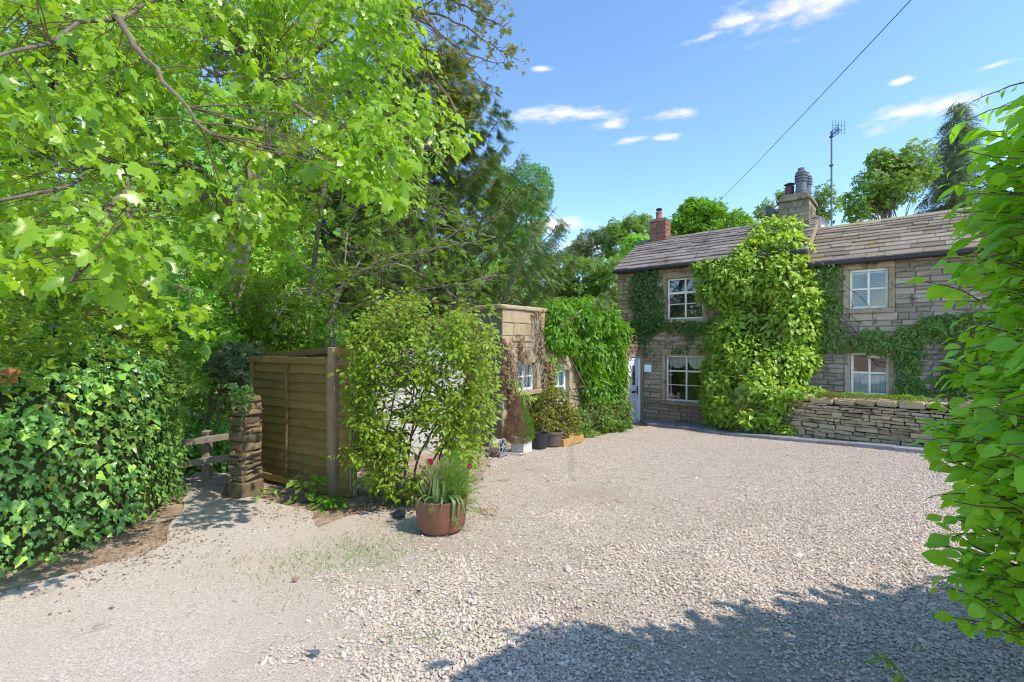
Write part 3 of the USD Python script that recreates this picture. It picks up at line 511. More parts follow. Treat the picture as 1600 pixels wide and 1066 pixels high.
# ------------------------------------------------------------------ white rendered wall behind the shrub
WF = Frame((-3.0, 8.1), (.80, .60)); zt = EYE - .02
m_cope = m_stone_dark
p = thing('rendered_wall', 'white rendered garden wall with stone coping behind the leafy shrub', 'wall', WF(0, 0, -.5))
part(p, 'wall', WF.mesh(bev(.74, 2.62, 0, .3, -.8, zt, .01)), m_render)
for k in range(5): part(p, 'coping_stone', FB(WF, .70 + k * .39, .70 + k * .39 + .38, -.05, .35, zt + .001, zt + .09, b=.015), m_stone_dark)

# ------------------------------------------------------------------ dry stone wall, pavement
DF = Frame((5.34, 12.54), (.68, -.735)); DL = 7.6; rd = np.random.default_rng(55)
def dtop(t): return .37 + .03 * math.sin(t * 1.7) + .02 * math.sin(t * 4.1 + 1)
p = thing('dry_stone_wall', 'dry stone garden wall of thin tan courses with mossy cope stones', 'wall', DF(0, 0, -.75))
cv = []
for a in np.arange(.46, DL, .5): cv.append(FB(DF, a, a + .5, .035, .40, -1.0, dtop(a + .25) - .12))
part(p, 'hearting', join(cv), m_dark)
pieces(p, 'stone', 'wall_stones', masonry(DF, .42, DL, -.95, .28, [], rd, (.045, .115), (.11, .36), .03, .010, top=lambda t: dtop(t) - .13, depth=.07, b=.016, wob=.008), [m_drystone], 300)
t = 0.42
while t < DL:
    d_ = rd.uniform(.22, .48); h = rd.uniform(.10, .17); z0 = dtop(t + d_ / 2) - .128
    v, f = bev(t + .006, t + d_ - .006, -.04 + rd.normal(0, .012), .44, z0, z0 + h, .028); v = v + rd.normal(0, .008, v.shape); part(p, 'cope_stone', DF.mesh((v, f)), m_sand if rd.uniform() < .5 else m_drystone); t += d_
pav = thing('pavement', 'narrow dark flagstone strip along the cottage and the garden wall', 'pavement', (6, 12, -.75)); meta(stage.GetPrimAtPath(pav), kind='structure')
back = np.array([HF(.75, -.03, 0)[:2], HF(2.5, -.03, 0)[:2], DF(.55, -.06, 0)[:2], DF(2.4, -.06, 0)[:2], DF(7.6, -.06, 0)[:2]]); front = np.array([(3.95, 14.05), (4.75, 12.9), DF(.55, -.66, 0)[:2], DF(2.4, -.56, 0)[:2], DF(7.6, -.52, 0)[:2]])
def lerp_path(P, s):
    n = len(P) - 1; k = min(int(s * n), n - 1); return P[k] + (P[k + 1] - P[k]) * (s * n - k)
ss = np.r_[np.linspace(0, .5, 7), np.linspace(.5, .75, 5)[1:], np.linspace(.75, 1, 9)[1:]]
for a, b in zip(ss[:-1], ss[1:]):
    c = [lerp_path(front, a), lerp_path(front, b), lerp_path(back, b), lerp_path(back, a)]; m_ = np.mean(c, 0); c = [q + (m_ - q) * .012 for q in c]
    hgt = .085 + rd.normal(0, .004); v = np.vstack([[*q, gz(*q) - .1] for q in c] + [[*q, gz(*q) + hgt - .012] for q in c] + [[*(q + (m_ - q) * .03), gz(*q) + hgt] for q in c])
    f = [[8, 9, 10], [8, 10, 11]]
    for i_ in range(4):
        j_ = (i_ + 1) % 4; f += [[i_, j_, 4 + j_], [i_, 4 + j_, 4 + i_], [4 + i_, 4 + j_, 8 + j_], [4 + i_, 8 + j_, 8 + i_]]
    part(pav, 'flagstone', (v, np.array(f)), m_flag)
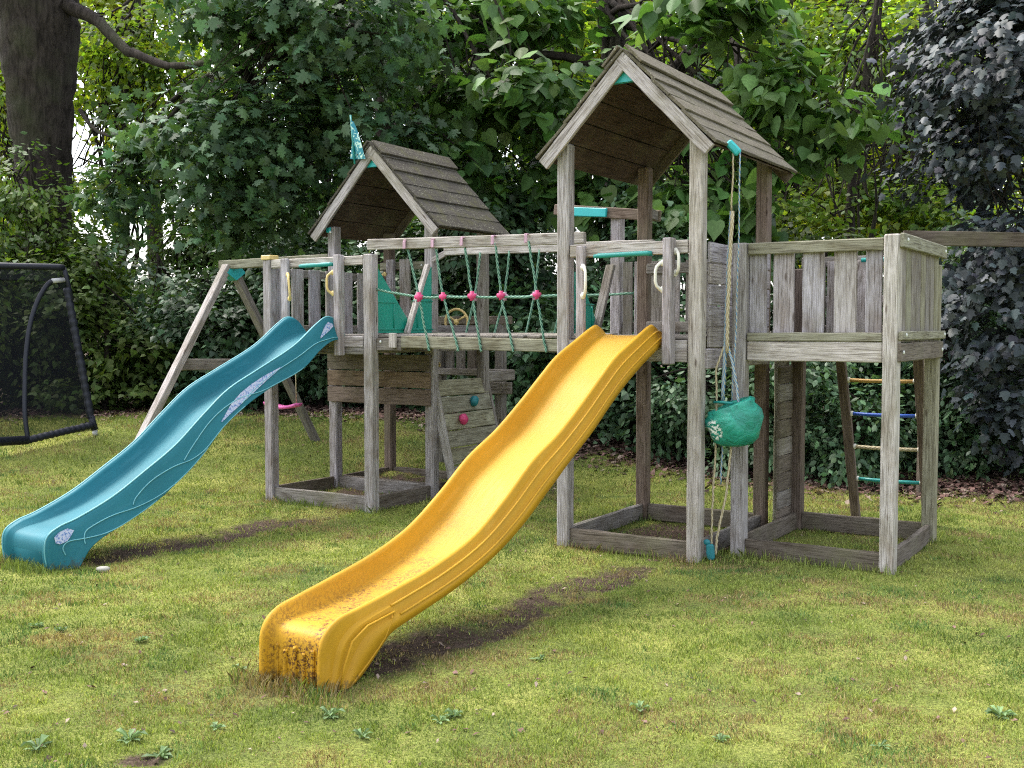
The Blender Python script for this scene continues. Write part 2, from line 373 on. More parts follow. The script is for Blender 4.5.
# back panel: upright slats and rails
rail(B, (.05, DB-.06, 1.97), (WB-.05, DB-.06, 1.97), .03, .08, GREYD)
rail(B, (.05, DB-.06, 1.52), (WB-.05, DB-.06, 1.52), .03, .08, GREYD)
boards(B, 'back_panel', [((x, DB-.03, 1.38), (x, DB-.03, 2.03), w, .02, (0, 1, 0)) for x, w in ((.13, .11), (.27, .09), (.42, .11), (.57, .09), (.70, .11), (.84, .10))], [GREYD, GREY, GREYD])
# left side: V guards of the bridge entrance
def vguard(root, u, vpost, vlow, z0, z1, flip, wood=True):
    """triangular plastic guard beside a post; its long edge carries a wooden strip"""
    t = .012; sg = 1 if vlow > vpost else -1
    a = [(vpost, z0), (vlow, z0), (vpost+sg*.10, z1), (vpost, z1)]
    vs = [(u-t, v, z) for v, z in a]+[(u+t, v, z) for v, z in a]
    m = MB().add(vs, [(0, 1, 2, 3), (7, 6, 5, 4), (0, 4, 5, 1), (1, 5, 6, 2), (2, 6, 7, 3), (3, 7, 4, 0)])
    # pressed ribs
    zc = z0+(z1-z0)*.48
    for (p, q) in (((vpost+sg*.01, zc), (vpost+sg*.32, zc)), ((vpost+sg*.02, z0+.03), (vlow-sg*.05, z0+.03)), ((vpost+sg*.04, z0+.03), (vpost+sg*.04, zc)), ((vpost+sg*.3, z0+.04), (vpost+sg*.3, zc-.01))):
        for uu in (u-t-.003, u+t+.003): m.tube([(uu, p[0], p[1]), (uu, q[0], q[1])], .006, 6)
    g = m.build('guard_panel', M_green, root)
    if wood: MB().beam((u, vlow+sg*.01, z0-.01), (u, vpost+sg*.13, z1+.02), .04, .05, PALE, up=(1, 0, 0)).build('guard_strip', M_wood, root)
    return g
vguard(B, .0, .06, .50, 1.47, 1.9, 0, False); MB().beam((.03, .39, 1.50), (.03, .62, 1.97), .03, .07, GREYD, up=(1, 0, 0)).build('guard_strip', M_wood, B)
# beam and stub post behind
rail(B, (-1.02, 1.62, 2.53), (-.03, 1.62, 2.42), .04, .09, BROWN, 'back_beam'); m = MB().beam((-.86, 1.58, 2.50), (-.50, 1.58, 2.47), .03, .075, (1, 1, 1)); m.build('beam_bracket', M_brack, B)
post(B, -.45, 1.68, 2.49, LILAC, 1.30); boards(B, 'back_slats', [((x, 1.66, 1.40), (x, 1.66, 2.06), .085, .022, (0, 1, 0)) for x in (-.34, -.235, -.13)], [GREYD, LILAC])
rail(B, (-.45, 1.70, 1.52), (0, 1.70, 1.52), .03, .08, GREYD)
rail(B, (0, DB+.04, 1.36), (-.43, 1.66, 1.36), .03, .10, GREYD, 'deck_beam')
rail(B, (0, DB+.05, 2.42), (-.06, 1.60, 2.42), .04, .08, GREYD, 'back_beam')
def frameboards(root, c, tints=(GREYD,), h=.13):
    n = len(c)
    for i in range(n):
        a, b = Vector((*c[i], h/2-.005)), Vector((*c[(i+1) % n], h/2-.005)); d = (b-a).normalized()
        MB().beam(tuple(a+d*.045), tuple(b-d*.045), .035, h, random.choice(tints), ch=.006, jit=.003).build('base_board', M_wood, root)
frameboards(B, [(.0, -.0), (WB, -.0), (WB, DB), (0, DB)], (GREYD, DARK))

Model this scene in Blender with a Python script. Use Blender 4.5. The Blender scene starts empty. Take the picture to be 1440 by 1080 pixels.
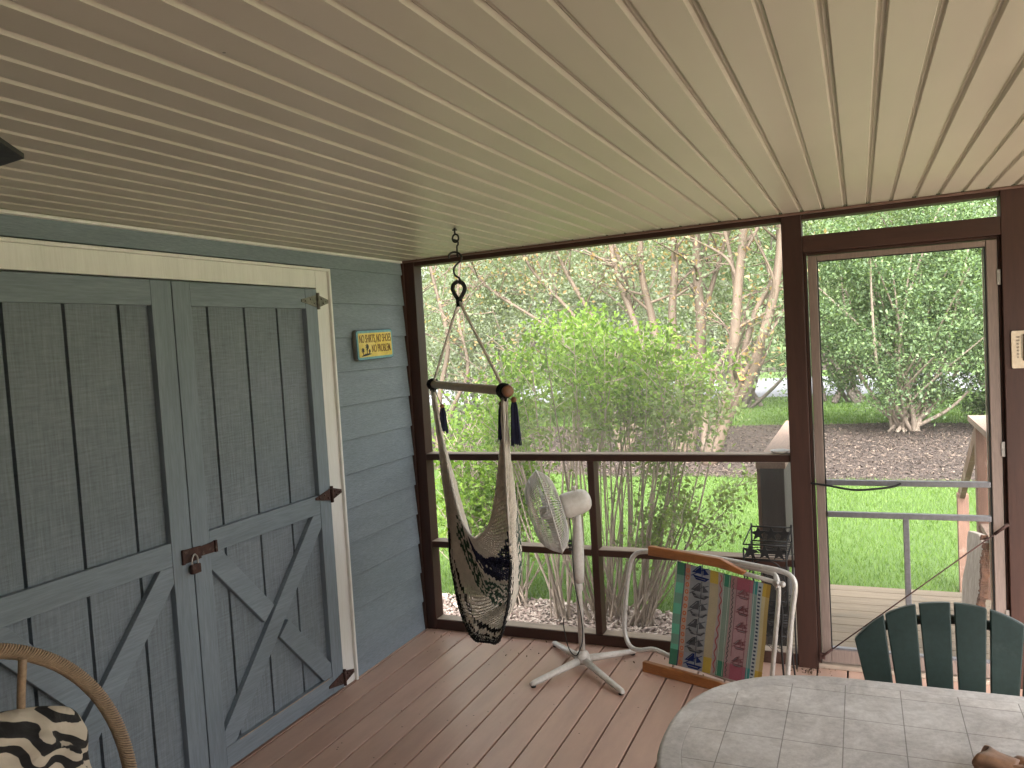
import bpy, math, random
import numpy as np
from mathutils import Vector, Matrix
rnd = random.Random(11)
rng = np.random.default_rng(5)
S = bpy.context.scene
COL = S.collection
V = Vector
PI = math.pi

# ------------------------------------------------------------------ materials
def newmat(name):
    m = bpy.data.materials.new(name); m.use_nodes = True
    nt = m.node_tree; nt.nodes.clear()
    out = nt.nodes.new('ShaderNodeOutputMaterial')
    b = nt.nodes.new('ShaderNodeBsdfPrincipled')
    nt.links.new(b.outputs[0], out.inputs[0])
    return m, nt, b, out
def N(nt, t, **k):
    n = nt.nodes.new(t)
    for a, v in k.items():
        if a in n.inputs: n.inputs[a].default_value = v
        else: setattr(n, a, v)
    return n
def rgba(c): return (c[0], c[1], c[2], 1)
def ramp(nt, fac, stops):
    r = nt.nodes.new('ShaderNodeValToRGB'); e = r.color_ramp.elements
    while len(e) < len(stops): e.new(.5)
    for i, (p, c) in enumerate(stops):
        e[i].position = p; e[i].color = rgba(c) if isinstance(c, tuple) else (c, c, c, 1)
    nt.links.new(fac, r.inputs[0]); return r
def coords(nt, stretch=(1, 1, 1)):
    tc = N(nt, 'ShaderNodeTexCoord'); mp = N(nt, 'ShaderNodeMapping')
    mp.inputs['Scale'].default_value = stretch
    nt.links.new(tc.outputs['Object'], mp.inputs[0]); return mp.outputs[0]
def math_(nt, op, a, b=None):
    n = nt.nodes.new('ShaderNodeMath'); n.operation = op
    for i, x in enumerate((a, b)):
        if x is None: continue
        if isinstance(x, (int, float)): n.inputs[i].default_value = x
        else: nt.links.new(x, n.inputs[i])
    return n.outputs[0]
def mix(nt, fac, a, b, mode='MIX'):
    n = nt.nodes.new('ShaderNodeMix'); n.data_type = 'RGBA'; n.blend_type = mode
    for sock, x in ((n.inputs[0], fac), (n.inputs[6], a), (n.inputs[7], b)):
        if isinstance(x, (int, float)): sock.default_value = x
        elif isinstance(x, tuple): sock.default_value = rgba(x)
        else: nt.links.new(x, sock)
    return n.outputs[2]
def bump(nt, b, h, strength, dist=.002):
    n = N(nt, 'ShaderNodeBump'); n.inputs['Strength'].default_value = strength; n.inputs['Distance'].default_value = dist
    nt.links.new(h, n.inputs['Height']); nt.links.new(n.outputs[0], b.inputs['Normal']); return n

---

**Written request:** Reproduce the records word for word, please, from their first line up to and including the line that contains "for k in range(5): part(p, 'coping_stone', FB(WF, .70", but no pictures.

**Finished exercise:**
Write part 3 of the USD Python script that recreates this picture. It picks up at line 511. More parts follow. Treat the picture as 1600 pixels wide and 1066 pixels high.
# ------------------------------------------------------------------ white rendered wall behind the shrub
WF = Frame((-3.0, 8.1), (.80, .60)); zt = EYE - .02
m_cope = m_stone_dark
p = thing('rendered_wall', 'white rendered garden wall with stone coping behind the leafy shrub', 'wall', WF(0, 0, -.5))
part(p, 'wall', WF.mesh(bev(.74, 2.62, 0, .3, -.8, zt, .01)), m_render)
for k in range(5): part(p, 'coping_stone', FB(WF, .70 + k * .39, .70 + k * .39 + .38, -.05, .35, zt + .001, zt + .09, b=.015), m_stone_dark)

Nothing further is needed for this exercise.